I applaud this move. It’s going to bring short-term and long-term benefits to the industry. This move:

  • Creates needed short-term online advertising efficiency. I’ve recently written a report for Forrester about the struggles of online TV shows, including Hulu, when advertisers are cutting back every expense. By joining forces and standardizing the ad buying process, ad formatting, pricing, and so many other friction-laden processes, these major networks are going to keep some portion of ad revenue that might otherwise have been lost.
  • Keeps YouTube on the professional video sidelines. YouTube had made a good effort to bolster its online TV show offerings with some CBS content and some links to ABC. But it hasn’t been enough to change what users expect from YouTube. (Tidbit: While YouTube accounts for nearly half of all video views, it only accounts for less than a fourth of video minutes because people go there for short clips.) With ABC clearly aligned with Hulu, it makes it less likely that any of these players will care to sustain YouTube’s online TV ambitions in the future.
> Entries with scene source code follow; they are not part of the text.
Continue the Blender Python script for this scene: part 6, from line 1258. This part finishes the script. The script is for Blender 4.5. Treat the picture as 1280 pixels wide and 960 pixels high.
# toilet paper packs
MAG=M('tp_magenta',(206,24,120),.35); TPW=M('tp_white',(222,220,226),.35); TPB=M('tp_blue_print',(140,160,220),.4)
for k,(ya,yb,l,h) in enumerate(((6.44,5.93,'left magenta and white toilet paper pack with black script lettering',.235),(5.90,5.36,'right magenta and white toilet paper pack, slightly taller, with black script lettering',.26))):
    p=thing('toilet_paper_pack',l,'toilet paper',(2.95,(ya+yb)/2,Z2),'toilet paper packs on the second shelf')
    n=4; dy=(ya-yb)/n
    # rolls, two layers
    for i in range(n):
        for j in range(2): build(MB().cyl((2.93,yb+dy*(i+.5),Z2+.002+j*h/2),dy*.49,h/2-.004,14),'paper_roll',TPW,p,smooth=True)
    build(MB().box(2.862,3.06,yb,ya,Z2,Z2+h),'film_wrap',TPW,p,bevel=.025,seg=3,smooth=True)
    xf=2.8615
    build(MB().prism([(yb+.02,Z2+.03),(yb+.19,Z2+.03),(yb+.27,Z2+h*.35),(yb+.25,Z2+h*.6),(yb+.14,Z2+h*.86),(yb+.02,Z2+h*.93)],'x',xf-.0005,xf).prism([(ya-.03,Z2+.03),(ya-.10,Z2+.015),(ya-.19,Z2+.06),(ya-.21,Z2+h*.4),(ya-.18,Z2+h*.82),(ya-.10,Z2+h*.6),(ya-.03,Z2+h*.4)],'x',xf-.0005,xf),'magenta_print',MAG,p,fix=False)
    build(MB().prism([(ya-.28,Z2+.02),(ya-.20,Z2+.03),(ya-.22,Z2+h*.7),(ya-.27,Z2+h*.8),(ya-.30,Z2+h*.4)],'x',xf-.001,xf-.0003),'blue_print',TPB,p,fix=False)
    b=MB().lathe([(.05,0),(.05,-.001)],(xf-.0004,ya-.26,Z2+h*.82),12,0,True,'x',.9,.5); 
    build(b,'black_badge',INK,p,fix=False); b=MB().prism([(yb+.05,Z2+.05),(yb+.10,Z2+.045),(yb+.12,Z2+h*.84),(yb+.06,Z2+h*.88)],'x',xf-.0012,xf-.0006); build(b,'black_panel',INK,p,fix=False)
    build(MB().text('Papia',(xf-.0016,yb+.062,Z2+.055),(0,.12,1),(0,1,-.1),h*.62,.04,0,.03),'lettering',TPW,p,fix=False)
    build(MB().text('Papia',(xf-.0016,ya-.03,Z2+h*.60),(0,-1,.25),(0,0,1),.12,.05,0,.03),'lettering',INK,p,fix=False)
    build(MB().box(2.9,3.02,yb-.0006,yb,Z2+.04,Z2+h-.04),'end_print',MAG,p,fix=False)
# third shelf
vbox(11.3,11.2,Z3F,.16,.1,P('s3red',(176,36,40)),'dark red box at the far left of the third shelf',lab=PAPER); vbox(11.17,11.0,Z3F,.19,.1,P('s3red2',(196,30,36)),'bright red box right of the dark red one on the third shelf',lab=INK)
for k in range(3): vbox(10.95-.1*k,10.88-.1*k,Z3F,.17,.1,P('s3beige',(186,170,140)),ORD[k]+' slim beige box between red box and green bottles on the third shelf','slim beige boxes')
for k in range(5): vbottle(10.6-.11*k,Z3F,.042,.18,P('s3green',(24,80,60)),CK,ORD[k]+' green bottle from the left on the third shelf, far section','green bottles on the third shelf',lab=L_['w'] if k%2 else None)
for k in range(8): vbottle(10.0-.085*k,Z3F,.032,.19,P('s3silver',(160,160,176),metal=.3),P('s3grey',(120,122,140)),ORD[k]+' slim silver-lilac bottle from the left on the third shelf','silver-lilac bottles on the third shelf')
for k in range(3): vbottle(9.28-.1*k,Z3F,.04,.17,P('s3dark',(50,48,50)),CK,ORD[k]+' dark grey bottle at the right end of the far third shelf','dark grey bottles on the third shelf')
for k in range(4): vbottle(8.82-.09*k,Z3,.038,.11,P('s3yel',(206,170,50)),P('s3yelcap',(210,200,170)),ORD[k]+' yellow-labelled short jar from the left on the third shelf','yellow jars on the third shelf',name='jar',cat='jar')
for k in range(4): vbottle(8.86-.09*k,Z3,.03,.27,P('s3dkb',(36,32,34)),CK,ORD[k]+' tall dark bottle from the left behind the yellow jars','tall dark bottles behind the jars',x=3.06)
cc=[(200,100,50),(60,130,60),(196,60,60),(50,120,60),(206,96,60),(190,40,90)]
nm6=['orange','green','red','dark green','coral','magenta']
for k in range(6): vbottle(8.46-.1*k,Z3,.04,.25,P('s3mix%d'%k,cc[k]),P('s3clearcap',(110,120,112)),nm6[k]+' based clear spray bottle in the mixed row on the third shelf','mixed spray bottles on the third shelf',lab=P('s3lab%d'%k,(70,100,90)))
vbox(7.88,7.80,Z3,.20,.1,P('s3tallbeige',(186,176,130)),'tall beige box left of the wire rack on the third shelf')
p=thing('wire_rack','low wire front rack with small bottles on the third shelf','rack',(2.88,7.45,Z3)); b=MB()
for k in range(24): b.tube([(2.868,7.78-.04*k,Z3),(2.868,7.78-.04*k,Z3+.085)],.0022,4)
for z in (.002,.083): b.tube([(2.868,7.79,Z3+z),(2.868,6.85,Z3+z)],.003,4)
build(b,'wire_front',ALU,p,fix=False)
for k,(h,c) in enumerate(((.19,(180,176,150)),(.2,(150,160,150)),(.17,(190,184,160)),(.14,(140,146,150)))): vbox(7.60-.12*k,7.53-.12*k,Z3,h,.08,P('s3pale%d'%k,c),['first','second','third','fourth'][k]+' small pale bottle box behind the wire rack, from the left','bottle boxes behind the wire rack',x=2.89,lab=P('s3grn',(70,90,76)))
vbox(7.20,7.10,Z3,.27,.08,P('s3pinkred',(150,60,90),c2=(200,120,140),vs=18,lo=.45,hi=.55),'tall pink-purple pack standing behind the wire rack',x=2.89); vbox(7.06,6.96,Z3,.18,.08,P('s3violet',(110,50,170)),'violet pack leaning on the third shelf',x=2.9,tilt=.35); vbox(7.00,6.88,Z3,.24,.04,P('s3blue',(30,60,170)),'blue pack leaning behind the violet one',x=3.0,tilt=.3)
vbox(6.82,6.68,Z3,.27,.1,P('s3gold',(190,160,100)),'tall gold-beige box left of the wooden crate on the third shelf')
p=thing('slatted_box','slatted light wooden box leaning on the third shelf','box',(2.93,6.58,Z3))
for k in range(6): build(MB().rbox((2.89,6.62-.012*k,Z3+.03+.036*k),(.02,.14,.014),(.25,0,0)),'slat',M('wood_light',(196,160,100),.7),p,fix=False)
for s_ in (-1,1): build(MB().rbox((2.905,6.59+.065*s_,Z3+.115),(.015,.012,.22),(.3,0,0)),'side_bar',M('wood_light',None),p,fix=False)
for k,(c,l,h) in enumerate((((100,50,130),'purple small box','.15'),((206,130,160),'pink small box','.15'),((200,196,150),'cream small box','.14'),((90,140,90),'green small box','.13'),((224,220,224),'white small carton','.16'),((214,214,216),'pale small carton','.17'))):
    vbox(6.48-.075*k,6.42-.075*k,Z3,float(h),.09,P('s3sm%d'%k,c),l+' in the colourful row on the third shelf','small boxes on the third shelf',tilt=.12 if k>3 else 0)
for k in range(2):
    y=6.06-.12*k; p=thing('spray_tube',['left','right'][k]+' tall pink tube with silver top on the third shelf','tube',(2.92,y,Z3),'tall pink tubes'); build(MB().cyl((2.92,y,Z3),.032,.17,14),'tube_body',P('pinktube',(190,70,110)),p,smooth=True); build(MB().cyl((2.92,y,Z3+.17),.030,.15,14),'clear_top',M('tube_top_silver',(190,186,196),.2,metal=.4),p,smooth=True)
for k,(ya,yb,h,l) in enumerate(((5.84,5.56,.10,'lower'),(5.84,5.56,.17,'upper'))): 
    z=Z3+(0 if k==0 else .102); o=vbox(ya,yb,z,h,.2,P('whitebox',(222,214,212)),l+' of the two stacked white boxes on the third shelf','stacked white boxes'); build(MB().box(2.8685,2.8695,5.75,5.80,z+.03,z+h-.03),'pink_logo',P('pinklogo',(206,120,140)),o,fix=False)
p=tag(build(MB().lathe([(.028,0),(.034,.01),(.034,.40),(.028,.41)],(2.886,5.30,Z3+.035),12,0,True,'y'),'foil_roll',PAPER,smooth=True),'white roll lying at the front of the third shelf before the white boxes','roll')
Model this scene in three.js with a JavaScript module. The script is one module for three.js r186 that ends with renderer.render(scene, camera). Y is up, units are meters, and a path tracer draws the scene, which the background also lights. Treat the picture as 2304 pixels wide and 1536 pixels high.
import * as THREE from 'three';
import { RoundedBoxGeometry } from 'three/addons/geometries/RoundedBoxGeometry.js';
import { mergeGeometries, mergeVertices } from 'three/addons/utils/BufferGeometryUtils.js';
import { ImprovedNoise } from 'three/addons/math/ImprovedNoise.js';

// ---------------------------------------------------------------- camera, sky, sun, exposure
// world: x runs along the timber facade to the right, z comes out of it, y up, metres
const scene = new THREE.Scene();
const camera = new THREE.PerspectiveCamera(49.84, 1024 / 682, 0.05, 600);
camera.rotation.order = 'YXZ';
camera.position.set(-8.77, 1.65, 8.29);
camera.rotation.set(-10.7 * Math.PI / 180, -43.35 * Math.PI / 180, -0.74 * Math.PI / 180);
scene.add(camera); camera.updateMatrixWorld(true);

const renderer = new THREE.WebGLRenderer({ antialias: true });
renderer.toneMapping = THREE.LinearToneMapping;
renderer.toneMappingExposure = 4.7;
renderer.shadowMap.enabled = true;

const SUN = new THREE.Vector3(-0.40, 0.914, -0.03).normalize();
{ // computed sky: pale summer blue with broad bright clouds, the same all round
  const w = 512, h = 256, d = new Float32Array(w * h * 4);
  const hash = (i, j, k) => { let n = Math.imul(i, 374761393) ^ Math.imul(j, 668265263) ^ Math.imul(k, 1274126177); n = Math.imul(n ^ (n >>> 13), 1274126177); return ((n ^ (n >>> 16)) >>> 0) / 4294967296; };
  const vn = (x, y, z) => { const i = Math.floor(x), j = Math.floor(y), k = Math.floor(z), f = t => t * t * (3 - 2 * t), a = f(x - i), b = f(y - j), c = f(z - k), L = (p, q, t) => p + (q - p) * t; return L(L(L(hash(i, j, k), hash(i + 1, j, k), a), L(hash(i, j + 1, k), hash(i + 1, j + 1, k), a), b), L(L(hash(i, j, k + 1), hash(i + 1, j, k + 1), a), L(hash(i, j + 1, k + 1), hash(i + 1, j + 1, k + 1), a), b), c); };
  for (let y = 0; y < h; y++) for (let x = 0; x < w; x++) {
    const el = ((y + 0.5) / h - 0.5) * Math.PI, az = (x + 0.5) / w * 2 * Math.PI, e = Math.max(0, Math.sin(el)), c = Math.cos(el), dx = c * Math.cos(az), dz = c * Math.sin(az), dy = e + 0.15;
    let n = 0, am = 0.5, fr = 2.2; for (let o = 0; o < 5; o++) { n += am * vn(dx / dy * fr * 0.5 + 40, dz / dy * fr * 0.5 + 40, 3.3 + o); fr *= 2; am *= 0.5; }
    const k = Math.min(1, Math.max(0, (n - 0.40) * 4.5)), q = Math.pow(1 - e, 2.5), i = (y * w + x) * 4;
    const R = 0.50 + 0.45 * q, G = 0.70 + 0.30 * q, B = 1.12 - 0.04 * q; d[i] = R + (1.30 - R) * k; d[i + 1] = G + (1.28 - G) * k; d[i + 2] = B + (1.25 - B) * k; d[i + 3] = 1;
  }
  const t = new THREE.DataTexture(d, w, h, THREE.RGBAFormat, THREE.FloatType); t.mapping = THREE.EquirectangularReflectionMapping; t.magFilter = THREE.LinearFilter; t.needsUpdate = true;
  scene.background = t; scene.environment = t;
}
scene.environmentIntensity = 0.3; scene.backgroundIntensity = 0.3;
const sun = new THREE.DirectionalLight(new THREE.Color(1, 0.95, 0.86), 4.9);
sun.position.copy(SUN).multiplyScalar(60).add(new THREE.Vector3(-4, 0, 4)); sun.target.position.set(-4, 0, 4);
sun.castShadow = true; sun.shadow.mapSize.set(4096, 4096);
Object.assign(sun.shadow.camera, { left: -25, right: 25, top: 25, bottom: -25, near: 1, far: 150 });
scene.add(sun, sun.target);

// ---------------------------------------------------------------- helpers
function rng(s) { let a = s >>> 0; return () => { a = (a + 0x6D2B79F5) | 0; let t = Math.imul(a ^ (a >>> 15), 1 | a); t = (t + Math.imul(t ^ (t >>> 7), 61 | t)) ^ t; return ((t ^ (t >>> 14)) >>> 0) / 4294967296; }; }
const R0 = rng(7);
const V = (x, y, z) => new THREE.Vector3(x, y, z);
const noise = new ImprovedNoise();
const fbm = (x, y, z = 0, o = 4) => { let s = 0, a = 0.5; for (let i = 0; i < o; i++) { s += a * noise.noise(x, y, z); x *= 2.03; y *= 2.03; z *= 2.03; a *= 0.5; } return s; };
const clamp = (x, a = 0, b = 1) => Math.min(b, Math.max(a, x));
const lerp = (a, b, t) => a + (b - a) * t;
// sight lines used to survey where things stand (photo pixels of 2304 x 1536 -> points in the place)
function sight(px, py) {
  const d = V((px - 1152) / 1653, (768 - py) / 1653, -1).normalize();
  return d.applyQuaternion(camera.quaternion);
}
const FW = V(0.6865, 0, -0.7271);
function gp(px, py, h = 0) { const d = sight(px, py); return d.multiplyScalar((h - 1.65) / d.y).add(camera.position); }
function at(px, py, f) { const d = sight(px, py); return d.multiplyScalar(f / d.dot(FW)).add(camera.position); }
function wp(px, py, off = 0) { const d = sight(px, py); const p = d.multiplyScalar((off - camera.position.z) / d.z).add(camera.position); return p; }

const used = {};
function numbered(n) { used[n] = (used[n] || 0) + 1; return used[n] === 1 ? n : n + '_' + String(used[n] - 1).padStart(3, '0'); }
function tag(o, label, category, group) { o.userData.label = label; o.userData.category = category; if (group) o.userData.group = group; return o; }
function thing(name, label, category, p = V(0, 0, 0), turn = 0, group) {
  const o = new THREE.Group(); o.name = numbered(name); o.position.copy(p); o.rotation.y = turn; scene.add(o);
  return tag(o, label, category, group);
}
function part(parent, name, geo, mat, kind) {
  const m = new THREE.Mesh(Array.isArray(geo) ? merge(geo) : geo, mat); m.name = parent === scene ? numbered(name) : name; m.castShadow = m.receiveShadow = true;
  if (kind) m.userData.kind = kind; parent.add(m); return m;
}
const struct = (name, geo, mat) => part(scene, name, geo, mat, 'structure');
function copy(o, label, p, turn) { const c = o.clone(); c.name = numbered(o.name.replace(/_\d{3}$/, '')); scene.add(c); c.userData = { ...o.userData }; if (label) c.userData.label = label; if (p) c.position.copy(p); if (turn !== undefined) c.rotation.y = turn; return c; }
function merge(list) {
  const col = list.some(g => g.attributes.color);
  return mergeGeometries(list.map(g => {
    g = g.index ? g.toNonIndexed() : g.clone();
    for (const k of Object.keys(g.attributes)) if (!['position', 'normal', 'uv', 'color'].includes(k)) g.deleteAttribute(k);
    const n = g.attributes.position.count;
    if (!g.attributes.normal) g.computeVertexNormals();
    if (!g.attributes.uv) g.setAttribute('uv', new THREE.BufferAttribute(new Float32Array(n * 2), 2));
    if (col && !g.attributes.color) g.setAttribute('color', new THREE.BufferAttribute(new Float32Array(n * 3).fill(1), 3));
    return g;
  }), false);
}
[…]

  • Makes it nearly impossible for CBS not to join. CBS has invested millions in its own effort and it may not want to give that up. But so did ABC — in fact, ABC was really the boldest of the networks in terms of technology investment and strategic energy. With the other 3 networks heading down the yellow brick road arm in arm, it makes sense for CBS to benefit from the same market power Hulu will now command.
  • Sets up the cable industry for Hulu 2.0. If you’re paying attention, you have noticed that neither Hulu nor ABC have shown up on the Xbox, the Roku player, Blu-ray, Connected TV or any other over-the-top solution. This is because they are saving themselves for the cable industry. They don’t want to upset the cable industry, sure, but more importantly they want to position themselves to partner with cable to deliver Hulu 2.0 to the cable subscriber. Where Hulu 1.0 will remain free for online viewers, Hulu 2.0 will provide not just 4 episodes of a TV show, but all the seasons of the show to date, plus back seasons, and even new release movies. And all of this will be available online as well as on the TV. That experience will be available to premium cable subscribers and the revenue will be shared back to Hulu. 

What do you think it means? For content players, device makers, consumers?